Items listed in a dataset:
○ ○ ○ ○ ○

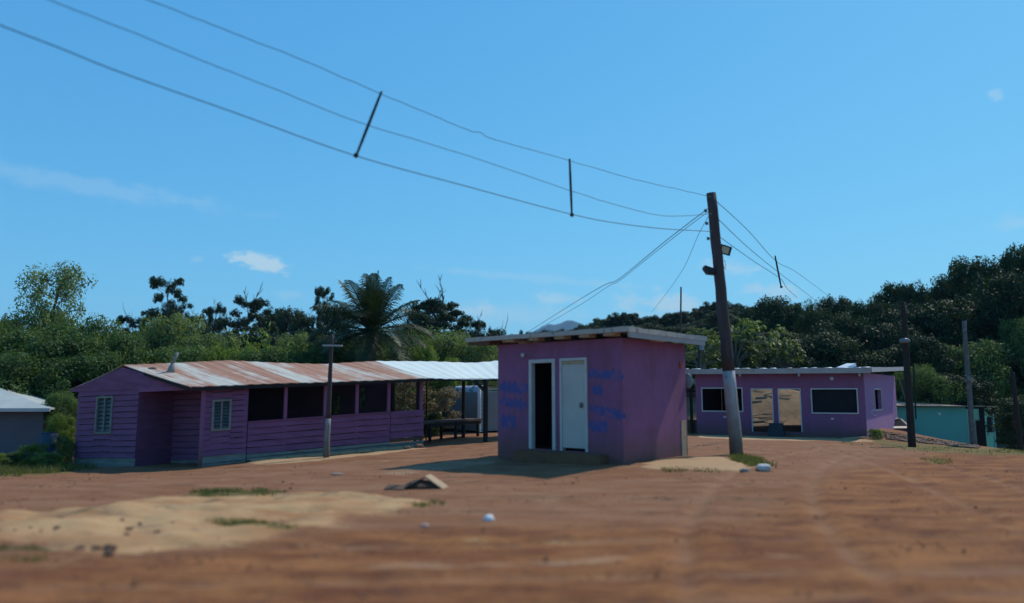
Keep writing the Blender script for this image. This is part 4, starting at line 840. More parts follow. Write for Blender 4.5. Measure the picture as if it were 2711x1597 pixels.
w = MB(); q = P(1857, 917, 43.8); w.ell(q, (.13, .12, .22), 14, 9); w.tube([q + Vector((0, 0, -.2)), q + Vector((0, 0, .2))], .145, 14); w.build('transformer', M['greyblue'], mp2)
w = MB(); p = P(1812, 868, 19.4); w.tube([H1.pt(L1 - .4, HB - .5, 3.02), H1.pt(L1 + .05, HB - .2, 3.03)], .03, 8); tag(w.build('loose_pipe', M['white'], loc=p), 'short white pipe lying on the hut roof edge', 'pipe')

# ================================================================ cables
pdir = (P(0, 100, 9.0) - pb0); pdir.z = 0; pdir.normalize()
pole_top = lambda v: hitline(1890, v, pb0 + Vector((-.15, 0, 0)), Vector((1, 0, 0)))
def smoothline(pts, n=6):
    out = []
    for i in range(len(pts) - 1):
        p0 = pts[max(i - 1, 0)]; p1 = pts[i]; p2 = pts[i + 1]; p3 = pts[min(i + 2, len(pts) - 1)]
        for k in range(n):
            t_ = k / n; out.append(0.5 * ((2 * p1) + (p2 - p0) * t_ + (2 * p0 - 5 * p1 + 4 * p2 - p3) * t_ ** 2 + (3 * p1 - p0 - 3 * p2 + p3) * t_ ** 3))
    return out + [pts[-1]]
def cable(px_, o, d, r_, label, ext=None, kink=0, seed=1, name='power_cable', group='cables on the leaning pole'):
    pts = [hitline(u, v, o, d) for u, v in px_]
    if ext: pts = [pts[0] + (pts[0] - pts[1]).normalized() * ext] + pts
    pts = smoothline(pts); rs = random.Random(seed)
    if kink: pts = [p + Vector((0, 0, rs.uniform(-kink, kink))) for p in pts]
    m_ = MB(); m_.tube(pts, r_, 6); m_.sm = True; o_ = m_.build(name, M['wire'], loc=pts[-1]); tag(o_, label, 'cable', group); return pts
cable([(0, 67), (160, 128), (315, 190), (620, 298), (943, 413), (1230, 492), (1515, 568), (1640, 592), (1760, 606), (1884, 613)], pb0, pdir, .008, 'lowest and straightest cable running to the upper left', 4)
cable([(130, 0), (280, 58), (450, 126), (700, 225), (955, 325), (1230, 410), (1510, 505), (1640, 545), (1760, 572), (1884, 567)], pb0, pdir, .006, 'middle of the three cables running to the upper left', 4, .006, 2)
cable([(395, 0), (580, 73), (790, 155), (1005, 247), (1150, 308), (1240, 345), (1275, 352), (1310, 370), (1505, 425), (1660, 470), (1780, 498), (1882, 521)], pb0, pdir, .006, 'uppermost kinked cable running to the upper left', 4, .008, 3)
def bar_(u0, v0, u1, v1, o, d, wd, label):
    a = hitline(u0, v0, o, d); b2 = hitline(u1, v1, o, d); m_ = MB(); mid = (a + b2) / 2; m_.tube([a, a.lerp(b2, .33), a.lerp(b2, .66), b2], [wd * .8, wd, wd, wd * .8], 8); m_.tube([b2 - Vector((.01, .02, .03)), b2 + Vector((.01, -.02, .03))], wd * 1.5, 8)
    tag(m_.build('spacer_bar', M['dark_wood'], loc=b2), label, 'spacer', 'spacer bars tied across the cables')
off = Vector((pdir.y, -pdir.x, 0)) * .03
if off.y > 0: off = -off
bar_(1010, 243, 943, 413, pb0 + off, pdir, .026, 'slanting spacer stick tied across the three cables, nearest the camera')
bar_(1508, 421, 1514, 570, pb0 + off, pdir, .026, 'upright spacer stick tied across the three cables left of the pole')
bdir = (P(2195, 785, 46) - pb0); bdir.z = 0; bdir.normalize()
cable([(2195, 785), (2110, 722), (2055, 692), (1980, 610), (1893, 530)], pb0, bdir, .009, 'upper cable running down behind the pole to the right')
cable([(2165, 800), (2110, 758), (2062, 722), (1980, 655), (1896, 575)], pb0, bdir, .009, 'middle cable running down behind the pole to the right', seed=4)
cable([(2110, 788), (2082, 762), (2066, 738), (1990, 688), (1898, 622)], pb0, bdir, .009, 'lower cable running down behind the pole to the right', seed=5)
bar_(2052, 678, 2068, 760, pb0 + off * .5, bdir, .032, 'spacer stick tied across the cables right of the pole')
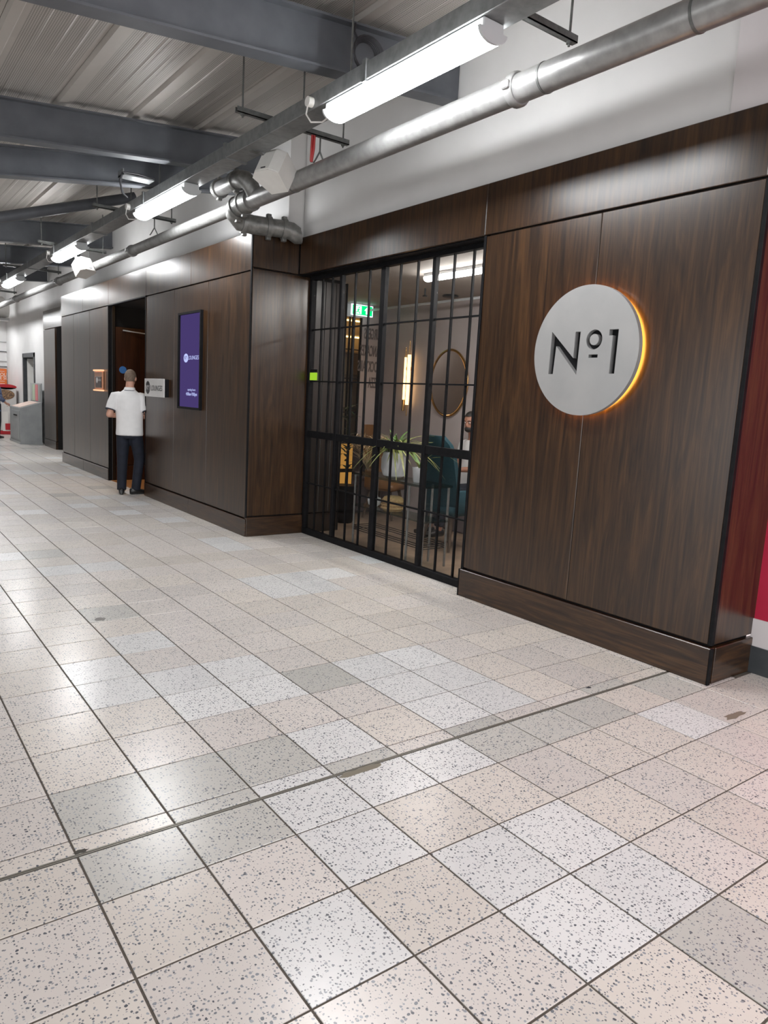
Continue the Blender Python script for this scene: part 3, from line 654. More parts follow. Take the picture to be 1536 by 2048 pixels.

○ ○ ○ ○ ○

Your goal -> Go through the listing above and write it out again exactly, dropping the pictures.

Exercise solution ->
Keep writing the Blender script for this image. This is part 4, starting at line 840. More parts follow. Write for Blender 4.5. Measure the picture as if it were 2711x1597 pixels.
w = MB(); q = P(1857, 917, 43.8); w.ell(q, (.13, .12, .22), 14, 9); w.tube([q + Vector((0, 0, -.2)), q + Vector((0, 0, .2))], .145, 14); w.build('transformer', M['greyblue'], mp2)
w = MB(); p = P(1812, 868, 19.4); w.tube([H1.pt(L1 - .4, HB - .5, 3.02), H1.pt(L1 + .05, HB - .2, 3.03)], .03, 8); tag(w.build('loose_pipe', M['white'], loc=p), 'short white pipe lying on the hut roof edge', 'pipe')

# ================================================================ cables
pdir = (P(0, 100, 9.0) - pb0); pdir.z = 0; pdir.normalize()
pole_top = lambda v: hitline(1890, v, pb0 + Vector((-.15, 0, 0)), Vector((1, 0, 0)))
def smoothline(pts, n=6):
    out = []
    for i in range(len(pts) - 1):
        p0 = pts[max(i - 1, 0)]; p1 = pts[i]; p2 = pts[i + 1]; p3 = pts[min(i + 2, len(pts) - 1)]
        for k in range(n):
            t_ = k / n; out.append(0.5 * ((2 * p1) + (p2 - p0) * t_ + (2 * p0 - 5 * p1 + 4 * p2 - p3) * t_ ** 2 + (3 * p1 - p0 - 3 * p2 + p3) * t_ ** 3))
    return out + [pts[-1]]
def cable(px_, o, d, r_, label, ext=None, kink=0, seed=1, name='power_cable', group='cables on the leaning pole'):
    pts = [hitline(u, v, o, d) for u, v in px_]
    if ext: pts = [pts[0] + (pts[0] - pts[1]).normalized() * ext] + pts
    pts = smoothline(pts); rs = random.Random(seed)
    if kink: pts = [p + Vector((0, 0, rs.uniform(-kink, kink))) for p in pts]
    m_ = MB(); m_.tube(pts, r_, 6); m_.sm = True; o_ = m_.build(name, M['wire'], loc=pts[-1]); tag(o_, label, 'cable', group); return pts
cable([(0, 67), (160, 128), (315, 190), (620, 298), (943, 413), (1230, 492), (1515, 568), (1640, 592), (1760, 606), (1884, 613)], pb0, pdir, .008, 'lowest and straightest cable running to the upper left', 4)
cable([(130, 0), (280, 58), (450, 126), (700, 225), (955, 325), (1230, 410), (1510, 505), (1640, 545), (1760, 572), (1884, 567)], pb0, pdir, .006, 'middle of the three cables running to the upper left', 4, .006, 2)
cable([(395, 0), (580, 73), (790, 155), (1005, 247), (1150, 308), (1240, 345), (1275, 352), (1310, 370), (1505, 425), (1660, 470), (1780, 498), (1882, 521)], pb0, pdir, .006, 'uppermost kinked cable running to the upper left', 4, .008, 3)
def bar_(u0, v0, u1, v1, o, d, wd, label):
    a = hitline(u0, v0, o, d); b2 = hitline(u1, v1, o, d); m_ = MB(); mid = (a + b2) / 2; m_.tube([a, a.lerp(b2, .33), a.lerp(b2, .66), b2], [wd * .8, wd, wd, wd * .8], 8); m_.tube([b2 - Vector((.01, .02, .03)), b2 + Vector((.01, -.02, .03))], wd * 1.5, 8)
    tag(m_.build('spacer_bar', M['dark_wood'], loc=b2), label, 'spacer', 'spacer bars tied across the cables')
off = Vector((pdir.y, -pdir.x, 0)) * .03
if off.y > 0: off = -off
bar_(1010, 243, 943, 413, pb0 + off, pdir, .026, 'slanting spacer stick tied across the three cables, nearest the camera')
bar_(1508, 421, 1514, 570, pb0 + off, pdir, .026, 'upright spacer stick tied across the three cables left of the pole')
bdir = (P(2195, 785, 46) - pb0); bdir.z = 0; bdir.normalize()
cable([(2195, 785), (2110, 722), (2055, 692), (1980, 610), (1893, 530)], pb0, bdir, .009, 'upper cable running down behind the pole to the right')
cable([(2165, 800), (2110, 758), (2062, 722), (1980, 655), (1896, 575)], pb0, bdir, .009, 'middle cable running down behind the pole to the right', seed=4)
cable([(2110, 788), (2082, 762), (2066, 738), (1990, 688), (1898, 622)], pb0, bdir, .009, 'lower cable running down behind the pole to the right', seed=5)
bar_(2052, 678, 2068, 760, pb0 + off * .5, bdir, .032, 'spacer stick tied across the cables right of the pole')
Continue the Blender Python script for this scene: part 3, from line 654. More parts follow. Take the picture to be 1536 by 2048 pixels.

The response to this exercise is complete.